**WRITTEN EXERCISE**
Restate the listing that follows word for word, without its pictures.

**MATERIAL PROVIDED**
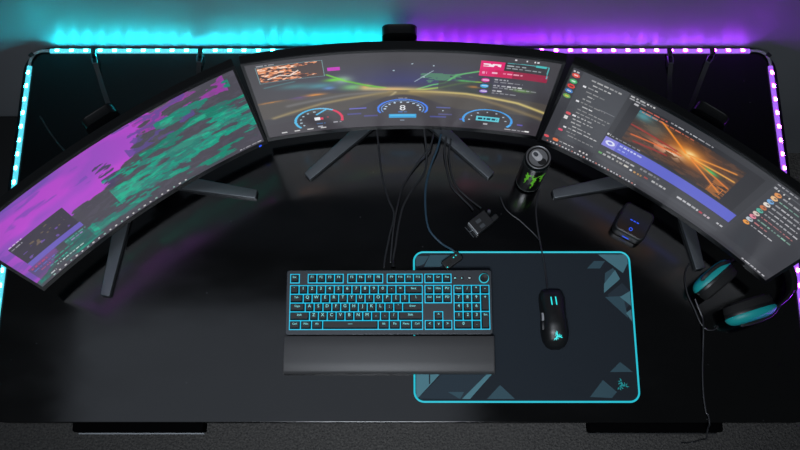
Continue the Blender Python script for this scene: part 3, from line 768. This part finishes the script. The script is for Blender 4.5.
# media buttons and dial
for i in range(3):
    MB().lathe([(0.0034, 0), (0.0034, 0.0016), (0.0028, 0.0022)], 16, M=Matrix.Translation((XP + 0.0035 + i * 0.0155, ROWY[0] + 0.0005, Z0))).build('media_button', M['plastic'], kb)
    sgn = MB()
    X = XP + 0.0035 + i * 0.0155; Y = ROWY[0] + 0.0005; Z = Z0 + 0.0024
    for s in ((0, 1) if i != 1 else (0,)):
        sgn.poly([(X - .0022 + s * .0022, Y - .002), (X - .0002 + s * .0022, Y), (X - .0022 + s * .0022, Y + .002)], Z)
    sgn.build('media_symbol', M['white_led'] if i == 2 else M['legend'], kb, smooth=False)
dialx = XP + 3.45 * U1
MB().lathe([(0.0108, 0), (0.0108, 0.0012)], 40, M=Matrix.Translation((dialx, ROWY[0], Z0))).build('dial_light_ring', M['glow'], kb)
MB().lathe([(0.0088, 0), (0.0088, 0.009), (0.0076, 0.0105), (0.001, 0.0100)], 40, M=Matrix.Translation((dialx, ROWY[0], Z0 + .0005))).build('volume_dial', M['plastic'], kb)

# wrist rest
wr_ = tag(empty('wrist_rest', (KX, KY - 0.0435, 0.0046)), 'long black padded wrist rest along the front of the keyboard', 'wrist rest')
b = MB()
prof = [(-0.0395, 0.0006), (-0.0405, 0.004), (-0.0395, 0.0115), (-0.034, 0.0150), (-0.015, 0.0172), (0.015, 0.0182), (0.034, 0.0180), (0.0395, 0.0165), (0.0405, 0.012), (0.0405, 0.0006)]
xs = [(-.2250, .93), (-.2242, .975), (-.2225, 1), (.2225, 1), (.2242, .975), (.2250, .93)]
b.rings([[(x, y * (1 if k == 1 else .99), max(0.0006, z * k)) for y, z in prof] for x, k in xs])
b.build('cushion', M['rest'], wr_, ang=50)
MB().box(-.2235, .2235, .0398, .0408, .001, .013).build('magnet_edge', M['plastic'], wr_, smooth=False)

# ------------------------------------------------------------------ mouse mat
MC = (0.2695, 0.3245); MW, MD = 0.478, 0.328
mm = tag(empty('mouse_mat', (MC[0], MC[1], 0)), 'dark mouse mat with a glowing cyan edge under mouse and keyboard', 'mouse mat')
TH = 0.0032
ZP = TH + 0.00025
b = MB().prism(rrect(MW, MD, 0.020, 8), 0.0003, TH, 0.0008)
hw, hd = MW / 2, MD / 2
def mp(px, py):
    x, y, _ = at(px, py, TH); return (x - MC[0], y - MC[1])
def mpoly(pts, mi, dz=0):
    P_ = [mp(*p) for p in pts]
    P_ = [(max(-hw + .004, min(hw - .004, x)), max(-hd + .004, min(hd - .004, y))) for x, y in P_]
    ar = sum(P_[i - 1][0] * P_[i][1] - P_[i][0] * P_[i - 1][1] for i in range(len(P_)))
    if ar < 0: P_.reverse()
    b.poly(P_, ZP + dz, mi)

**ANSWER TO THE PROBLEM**
Continue the Blender Python script for this scene: part 3, from line 768. This part finishes the script. The script is for Blender 4.5.
# media buttons and dial
for i in range(3):
    MB().lathe([(0.0034, 0), (0.0034, 0.0016), (0.0028, 0.0022)], 16, M=Matrix.Translation((XP + 0.0035 + i * 0.0155, ROWY[0] + 0.0005, Z0))).build('media_button', M['plastic'], kb)
    sgn = MB()
    X = XP + 0.0035 + i * 0.0155; Y = ROWY[0] + 0.0005; Z = Z0 + 0.0024
    for s in ((0, 1) if i != 1 else (0,)):
        sgn.poly([(X - .0022 + s * .0022, Y - .002), (X - .0002 + s * .0022, Y), (X - .0022 + s * .0022, Y + .002)], Z)
    sgn.build('media_symbol', M['white_led'] if i == 2 else M['legend'], kb, smooth=False)
dialx = XP + 3.45 * U1
MB().lathe([(0.0108, 0), (0.0108, 0.0012)], 40, M=Matrix.Translation((dialx, ROWY[0], Z0))).build('dial_light_ring', M['glow'], kb)
MB().lathe([(0.0088, 0), (0.0088, 0.009), (0.0076, 0.0105), (0.001, 0.0100)], 40, M=Matrix.Translation((dialx, ROWY[0], Z0 + .0005))).build('volume_dial', M['plastic'], kb)

# wrist rest
wr_ = tag(empty('wrist_rest', (KX, KY - 0.0435, 0.0046)), 'long black padded wrist rest along the front of the keyboard', 'wrist rest')
b = MB()
prof = [(-0.0395, 0.0006), (-0.0405, 0.004), (-0.0395, 0.0115), (-0.034, 0.0150), (-0.015, 0.0172), (0.015, 0.0182), (0.034, 0.0180), (0.0395, 0.0165), (0.0405, 0.012), (0.0405, 0.0006)]
xs = [(-.2250, .93), (-.2242, .975), (-.2225, 1), (.2225, 1), (.2242, .975), (.2250, .93)]
b.rings([[(x, y * (1 if k == 1 else .99), max(0.0006, z * k)) for y, z in prof] for x, k in xs])
b.build('cushion', M['rest'], wr_, ang=50)
MB().box(-.2235, .2235, .0398, .0408, .001, .013).build('magnet_edge', M['plastic'], wr_, smooth=False)

# ------------------------------------------------------------------ mouse mat
MC = (0.2695, 0.3245); MW, MD = 0.478, 0.328
mm = tag(empty('mouse_mat', (MC[0], MC[1], 0)), 'dark mouse mat with a glowing cyan edge under mouse and keyboard', 'mouse mat')
TH = 0.0032
ZP = TH + 0.00025
b = MB().prism(rrect(MW, MD, 0.020, 8), 0.0003, TH, 0.0008)
hw, hd = MW / 2, MD / 2
def mp(px, py):
    x, y, _ = at(px, py, TH); return (x - MC[0], y - MC[1])
def mpoly(pts, mi, dz=0):
    P_ = [mp(*p) for p in pts]
    P_ = [(max(-hw + .004, min(hw - .004, x)), max(-hd + .004, min(hd - .004, y))) for x, y in P_]
    ar = sum(P_[i - 1][0] * P_[i][1] - P_[i][0] * P_[i - 1][1] for i in range(len(P_)))
    if ar < 0: P_.reverse()
    b.poly(P_, ZP + dz, mi)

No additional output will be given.